IO is usually the slowest component of any system, but sometimes not as bad as network traffic, especially in a congested WAN. We'll address our solutions for minimizing network traffic in another blog post.
IO waits also often mask themselves as CPU time. This is because the kernel of most operating systems are designed to force a context switch (which involves eating up some CPU time), while the IO operation is seconded to the areas that interact with disk / storage. When the CPU spends its time doing mostly context switching (because of slow disks), the concurrency (number of simultaneous threads / sessions it can handle) that is theoretically possible, is dramatically reduced, because the CPU-slicing between threads now has to cater for more than 50% of its capacity servicing IO-wait induced context switching. In fact, 50% if you're doing well. Reality was closer to 90%. That's about as technical as I am going to get here in elaborating.
After doing some research, I recommended and had our VPS hosting partner install a pair of Solid State Falcon drives to replace the master drives that our BI software and the Sql Server ran on. At the time, the largest capacity with TRIM support was 256 GB, so we purchased a pair of these (the Database is about 30 GB for now and poised to grow 100% over the next 18 months) and after some gyrations (including reinstalling windows), we got it going for a price tag of under $2,000 (Australian dollars). We did a similar exercise for a very large Australian Telco in 2003 at a price of $340,000 for more or less the same capacity, so Moore's Law was acting in our favour very nicely!
So understanding the business equation:
VALUE = Benefit / Cost
We started to measure the effects of the solid state drive.
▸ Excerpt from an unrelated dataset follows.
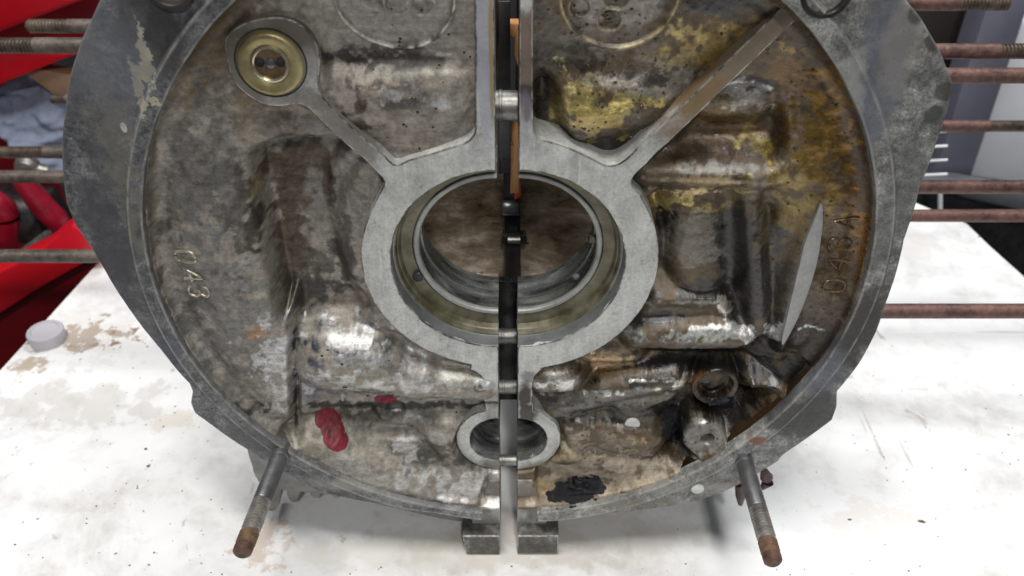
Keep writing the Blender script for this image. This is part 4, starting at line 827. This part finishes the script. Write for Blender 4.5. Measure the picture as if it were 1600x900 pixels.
# material coordinates of the bench top are relative to the bench origin: shift handled here
for s_ in t.data.vertices: pass
M['bench_leg']=simple('grey_bench_leg',(.15,.15,.16),(.25,.25,.26),.5,.3)
for x,y in((-290,-280),(340,-280),(-240,370),(280,360)):
    V,Fc=box_geo(x-20,x+20,y-20,y+20,-1000,ZT-28); mk('leg',V,Fc,M['bench_leg'],bench,smooth=False)
# specks of dirt lying on the bench
V=[];Fc=[]
rg=np.random.default_rng(4)
sp=[(675,818,2.4),(575,700,2.),(1205,747,1.2),(1440,815,2.2)]+[(rg.uniform(0,1600),rg.uniform(560,900),rg.uniform(.25,.9)) for _ in range(330)]+[(228,702,1.6),(232,728,1.5),(1328,812,1.3),(1420,892,1.1),(178,545,.8),(1530,345,1.5),(1530,370,1.6)]
for px,py,r in sp:
    a=atz(px,py,ZT)
    if abs(a.x)<150 and a.y>-5: continue
    b=len(V); ro=rg.uniform(0,6.28); e=rg.uniform(.35,.9)
    for m in range(7):
        g=m/7*6.283; rr=r*rg.uniform(.6,1.2); u,v=rr*math.cos(g),rr*e*math.sin(g); V.append((a.x+u*math.cos(ro)-v*math.sin(ro),a.y+u*math.sin(ro)+v*math.cos(ro),ZT-.05))
    V.append((a.x,a.y,ZT+r*.45)); Fc+=[(b+m,b+(m+1)%7,b+7) for m in range(7)]
mk('dirt_specks',V,Fc,simple('dark_grit',(.05,.04,.035),(.16,.12,.09),.8),kind='stuff',label='dark grit specks scattered on the white bench top',cat='grit')
# clear plastic cap
a=atz(76,532,ZT); n=N('translucent_plastic'); capm=n.set((.66,.64,.70),.35,0,n.noise(80),.0001,.3,Transmission_Weight=.35)
lathe('plastic_cap',[(0,11.2),(7.5,11.6),(8.6,11.2),(9,10.2),(9,8.8),(8.2,8.4),(8.2,.01)],(a.x,a.y,ZT),(0,0,1),capm,n=48,label='small round translucent plastic cap beside the brown stain on the bench',cat='cap',origin=(a.x,a.y,ZT))
# ------------------------------------------------------------------ background
fl=simple('dark_workshop_floor',(.015,.014,.015),(.05,.047,.047),.6,0,10)
V,Fc=box_geo(-4000,4000,-3000,4000,-1040,-1000); mk('floor',V,Fc,fl,smooth=False,kind='structure')
wl=simple('dim_workshop_wall',(.02,.02,.022),(.05,.05,.054),.8,0,6)
V,Fc=box_geo(-4000,4000,2200,2300,-1000,1800); mk('wall',V,Fc,wl,smooth=False,kind='structure')
def prism(name,pts,Y,th,mat,parent=None,bev=1.5,sm=0,**k):
    q=P2(pts,Y); q=catmull(q,sm,True) if sm else q
    V,Fc=plate_geo(q,Y,Y+th,bev); 
    if parent is None and 'origin' not in k:
        v=np.array(V); k['origin']=(v[:,0].mean(),Y,v[:,2].min())
    return mk(name,V,Fc,mat,parent,angle=32,**k)
M['red']=simple('red_enamel',(.50,.004,.012),(.62,.006,.018),.35,0,30,dist=.00005)
M['red_dark']=simple('dark_red_enamel',(.17,.002,.006),(.24,.003,.009),.4,0,30,dist=.00005)
tc=empty('tool_cabinet',(-330,400,-1000),'red steel tool cabinet with open slanted rails left of the bench','tool cabinet')
prism('rail',[(-160,-30),(140,-30),(120,0),(0,46),(-160,108)],330,30,M['red'],tc)
prism('side_panel',[(-160,100),(0,48),(120,2),(170,-14),(190,40),(170,84),(112,84),(0,92),(-160,100)],365,20,M['red_dark'],tc)
prism('rail',[(-160,130),(0,84),(112,83),(170,70),(170,72),(100,92),(0,132),(-160,196)],345,30,M['red'],tc)
prism('rail',[(-160,505),(60,395),(112,352),(160,385),(150,400),(60,452),(0,490),(-160,580)],250,24,M['red'],tc)
prism('side_panel',[(-160,580),(0,492),(60,452),(150,402),(160,408),(100,470),(0,586),(-160,760)],268,24,M['red_dark'],tc)
V,Fc=box_geo(-900,-420,420,440,-1000,-40); mk('cabinet_front',V,Fc,M['red_dark'],tc,smooth=False)
V,Fc=box_geo(-900,-340,300,700,-330,-310); mk('drawer_floor',V,Fc,M['black_plastic'],tc,smooth=False)
V,Fc=box_geo(-900,-400,440,700,-1000,-330); mk('cabinet_body',V,Fc,M['red_dark'],tc,smooth=False)
M['card']=simple('brown_cardboard',(.22,.14,.08),(.33,.22,.14),.7,0,40)
prism('cardboard_piece',[(38,115),(60,108),(120,118),(150,130),(150,175),(105,160),(85,150)],352,12,M['card'],label='piece of brown cardboard under the red cabinet rail',cat='cardboard')
# rag: rumpled cloth
def rag():
    n=60; P=P2([(-60,150),(150,150),(150,275),(-60,275)],350); x0,x1=P[0][0],P[1][0]; z1,z0=P[0][1],P[2][1]; V=[];Fc=[];id={}
    ol=np.array(catmull(P2([(-60,160),(0,138),(30,120),(60,135),(90,152),(130,170),(160,180),(160,262),(100,262),(45,250),(10,215),(-60,200)],350),6,True))
    X,Z=np.meshgrid(np.linspace(x0-10,x1+10,90),np.linspace(z0-10,z1+30,80),indexing='ij')
    ii=np.zeros(X.shape,bool)
    for i in range(len(ol)):
        a=ol[i];b=ol[(i+1)%len(ol)]
        if a[1]!=b[1]: ii^=((a[1]>Z)!=(b[1]>Z))&(X<(b[0]-a[0])*(Z-a[1])/(b[1]-a[1])+a[0])
    wv=fbm(X+Z*.6,Z*2.,44,3,21)*44+fbm(X,Z,14,3,22)*8; Y=330+wv+(Z-z0)*.5
    k=0
    idx=-np.ones(X.shape,int)
    f=ii[:-1,:-1]&ii[1:,:-1]&ii[:-1,1:]&ii[1:,1:]; u=np.zeros(X.shape,bool); u[:-1,:-1]|=f;u[1:,:-1]|=f;u[:-1,1:]|=f;u[1:,1:]|=f
    idx[u]=np.arange(u.sum()); I,J=np.nonzero(f); V=np.stack([X[u],Y[u],Z[u]],1)
    m=simple('blue_grey_cloth',(.16,.19,.27),(.24,.28,.37),.85,0,300)
    o=mk('shop_rag',V,np.stack([idx[I,J],idx[I+1,J],idx[I+1,J+1],idx[I,J+1]],1),m,angle=180,label='rumpled blue grey shop rag in the red tool cabinet',cat='rag',origin=(-340,350,z0))
    so=o.modifiers.new('thickness','SOLIDIFY'); so.thickness=.0015
rag()
M['red_grip']=simple('dark_red_grip',(.20,.006,.018),(.32,.01,.03),.3,0,60)
def grip(pxpts,Y,r,lab,name='pliers'):
    pts=[at(x,y,Y) for x,y in pxpts]; c=catmull([tuple(p) for p in pts],6)
    o=empty(name,(pts[-1].x,Y,pts[-1].z),lab,'pliers','red handled tools in the cabinet drawer')
    rr=[r*(.75+.35*math.sin(math.pi*i/len(c))) for i in range(len(c))]; rr[0]*=.6; rr[-1]*=.6
    V,Fc=tube_geo(c,rr,14); mk('handle_grip',V,Fc,M['red_grip'],o)
    return o
o=grip([(28,272),(50,300),(72,328),(92,350),(88,378)],300,8.5,'pliers with a long bent dark red handle between the two lower studs')
q=at(46,258,305); lathe('pivot_bolt',[(0,9),(-5,9),(-8,6),(-9,.01)],(q.x,q.y,q.z),(0,1,0),M['steel'],o,n=20)
V,Fc=tube_geo([at(30,270,302),at(50,262,302),at(75,268,304)],5,10); mk('jaw',V,Fc,M['steel'],o)
o=grip([(-30,300),(0,322),(12,345),(14,375)],300,9.5,'pliers with a stubby dark red handle at the left edge of the drawer')
V,Fc=tube_geo([at(-30,300,302),at(-60,290,302)],5,10); mk('jaw',V,Fc,M['steel'],o)
V,Fc=tube_geo([at(-20,440,296),at(30,400,296),at(85,360,296)],4,12); mk('chrome_bar',V,Fc,M['steel'],label='thin chrome bar lying above the lower red rail',cat='tool bar',origin=tuple(at(30,400,296)))
V,Fc=tube_geo([at(0,330,320),at(60,335,322),at(105,380,325)],[22,26,16],14); mk('black_pouch',V,Fc,M['black_plastic'],label='black tool pouch behind the red pliers handles',cat='pouch',origin=tuple(at(60,380,320)))
# right background
M['post']=simple('blue_grey_post',(.11,.11,.15),(.16,.16,.21),.5,.1,20,dist=.00005)
prism('cabinet_post',[(1556,-30),(1620,-30),(1600,30),(1512,292),(1440,300),(1474,235),(1520,80)],420,30,M['post'],label='slanted blue grey metal post right of the crankcase',cat='post')
M['darkbrown']=simple('dark_brown_panel',(.012,.009,.009),(.03,.022,.022),.6,0,20)
prism('dark_panel',[(1380,-30),(1580,-30),(1530,60),(1490,200),(1420,290),(1380,290)],470,20,M['darkbrown'],label='dark brown panel behind the right hand studs',cat='panel')
M['whitebox']=simple('white_plastic',(.74,.76,.80),(.82,.84,.88),.5,0,20,dist=.00005)
prism('white_box',[(1500,275),(1590,40),(1615,20),(1720,10),(1720,330),(1640,300),(1560,284)],445,80,M['whitebox'],label='large white plastic box behind the right hand studs',cat='box',bev=4)
M['greyplate']=simple('grey_green_lid',(.10,.11,.12),(.16,.17,.18),.5,0,20)
prism('grey_lid',[(1440,282),(1500,282),(1600,300),(1720,330),(1720,345),(1590,328),(1500,306)],400,14,M['greyplate'],label='slanted grey lid below the white box',cat='lid')
prism('black_bin',[(1430,296),(1510,310),(1600,330),(1720,345),(1720,520),(1600,470),(1500,345),(1430,338)],410,60,M['black_plastic'],label='black bin beyond the right edge of the bench',cat='bin')
wr=empty('wire_rack',tuple(at(1455,290,380)),'small white wire rack glimpsed between the rim and the post','rack')
for y in (205,228,250,272):
    V,Fc=tube_geo([at(1440,y+2,380),at(1480,y,380)],1.1,8); mk('wire',V,Fc,M['whitebox'],wr)
V,Fc=tube_geo([at(1469,295,380),at(1469,338,380)],2.,8); mk('wire',V,Fc,M['whitebox'],wr)
# things seen through the joint gap: added for its dark notched edges, a black strap standing between the halves, with orange handle
st_=empty('gap_infill',(-1.5,60,-75),'added black strap standing in the gap between the crankcase halves','infill')
def gp(name,pts,Y,th,mat,b=.4): return prism(name,pts,Y,th,mat,st_,bev=b)
gp('infill_strip',[(778,2),(797,2),(798,270),(779,272)],70,5,M['black_plastic'])
gp('infill_strip',[(779,440),(808,440),(808,625),(780,625)],46,4,M['black_plastic'])
gp('infill_strip',[(786,250),(812,250),(814,436),(789,436)],84,4,M['black_plastic'])
gp('cross_clip',[(785,368),(822,368),(824,382),(784,382)],82,5,M['black_plastic'])
q=at(798,325,82); V,Fc=lathe_geo([(-4,3.2),(-3.5,3.6),(3.5,3.6),(4,3.2),(4,.01)],(q.x,q.y,q.z),(1,0,0),20); mk('clip_roller',V,Fc,M['stud_steel'],st_)
q=at(803,375,80); V,Fc=lathe_geo([(-3,1.8),(3,1.8),(3,.01)],(q.x,q.y,q.z),(1,0,0),16); mk('clip_roller',V,Fc,M['steel'],st_)
oh=empty('screwdriver',tuple(at(803,310,78)),'orange handled tool standing upright in the gap between the halves','screwdriver')
prism('handle',[(798,215),(802,198),(808,190),(811,210),(811,302),(797,304),(798,262),(795,258),(797,232),(801,228)],76,6,M['tan_orange'],oh,bev=1.2)
prism('handle_tip',[(803,262),(813,268),(814,308),(804,314)],83,5,M['orange'],oh,bev=1)
prism('handle_end',[(789,37),(812,37),(812,110),(803,88),(803,60),(789,58)],76,6,M['tan_orange'],oh,bev=1)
Writes are now about 5X faster, but since this is primarily used as a data warehouse, we focus mostly on reads. Reads now run anything from 7 - 15X faster. Our longest queries (where we join millions of rows across 3 facts (purchases, sales, stock / inventory) is at around 30 seconds (this used to time out after 10 minutes previously). The cumulative benefits are many hours saved each day for those users who need to see their information, the cost $2,000. This equates to very good value indeed! Long live SSD technology!
We (including our customer and their users) are very happy with the increased performance which was due mainly to the solid state disk technology and a few tweaks we made to the Sql Server implementation.
Page faults now on the system are less than 1:1, which means that most of the time, we actually find what we need without having to incur IO waits. Most dashboards (sometimes involving real-time summaries on millions of rows) are rendered in under 5 seconds. We'r also not running column-oriented database technology, though that might be a future consideration, so something like Sybase IQ, Vertica, ParAccel, InfoBright (which uses MySQL as its base, if you can get yourself to look past the basic skepticism of Oracle's acquisition of MySQL) looks like it might have a rosy future with our implementations.
When looking for Solid State drives, keep in mind that if the drive does NOT support TRIM, it will eventually degrade to something that is worse than a 5400 rpm drive. See here for a technical explanation why.
At the time of the exercise, based on a recent review of these in the PC magazine, we chose Falcon, but a Corsair or Patriot drive might have worked just as well.